*THE REQUEST:*
Count the lines below that contain the word "this", and reply with only that number.

+-------+

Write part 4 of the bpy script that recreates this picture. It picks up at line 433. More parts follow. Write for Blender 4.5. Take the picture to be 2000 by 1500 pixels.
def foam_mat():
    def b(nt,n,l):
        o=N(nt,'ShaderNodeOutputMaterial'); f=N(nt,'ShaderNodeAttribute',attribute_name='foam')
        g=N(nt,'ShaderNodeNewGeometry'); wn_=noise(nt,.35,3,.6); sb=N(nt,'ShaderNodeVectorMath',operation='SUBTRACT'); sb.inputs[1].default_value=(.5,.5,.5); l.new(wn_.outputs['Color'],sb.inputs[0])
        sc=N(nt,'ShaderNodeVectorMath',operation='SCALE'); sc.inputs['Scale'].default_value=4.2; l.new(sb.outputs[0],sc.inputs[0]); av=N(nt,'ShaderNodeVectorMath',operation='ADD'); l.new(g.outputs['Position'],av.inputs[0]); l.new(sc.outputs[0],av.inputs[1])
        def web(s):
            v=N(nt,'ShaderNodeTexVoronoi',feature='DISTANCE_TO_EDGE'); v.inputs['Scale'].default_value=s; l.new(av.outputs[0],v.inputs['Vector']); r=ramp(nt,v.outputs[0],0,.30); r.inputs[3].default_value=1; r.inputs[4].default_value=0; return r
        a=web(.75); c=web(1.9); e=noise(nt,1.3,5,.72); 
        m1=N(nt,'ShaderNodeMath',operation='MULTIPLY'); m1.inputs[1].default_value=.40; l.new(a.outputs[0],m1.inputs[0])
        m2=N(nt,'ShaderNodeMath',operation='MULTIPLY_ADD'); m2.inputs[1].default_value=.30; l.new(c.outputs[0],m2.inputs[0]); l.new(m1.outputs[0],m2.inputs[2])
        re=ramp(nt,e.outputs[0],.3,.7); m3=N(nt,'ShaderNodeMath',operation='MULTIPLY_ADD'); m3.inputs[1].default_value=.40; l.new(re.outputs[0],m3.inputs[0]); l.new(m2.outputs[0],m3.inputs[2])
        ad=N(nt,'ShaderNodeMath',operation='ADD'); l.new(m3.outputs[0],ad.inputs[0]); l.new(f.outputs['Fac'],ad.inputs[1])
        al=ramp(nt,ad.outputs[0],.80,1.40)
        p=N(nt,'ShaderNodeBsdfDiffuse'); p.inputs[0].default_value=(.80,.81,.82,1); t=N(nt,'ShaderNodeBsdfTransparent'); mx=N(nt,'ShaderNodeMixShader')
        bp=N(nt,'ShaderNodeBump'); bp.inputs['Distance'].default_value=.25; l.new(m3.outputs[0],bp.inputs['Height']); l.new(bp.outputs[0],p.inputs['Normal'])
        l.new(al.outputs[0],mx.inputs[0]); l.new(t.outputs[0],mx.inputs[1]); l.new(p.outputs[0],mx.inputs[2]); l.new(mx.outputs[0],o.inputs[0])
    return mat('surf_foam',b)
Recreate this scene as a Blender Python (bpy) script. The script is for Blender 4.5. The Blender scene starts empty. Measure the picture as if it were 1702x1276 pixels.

+-------+

*EXERCISE RESULT:*
2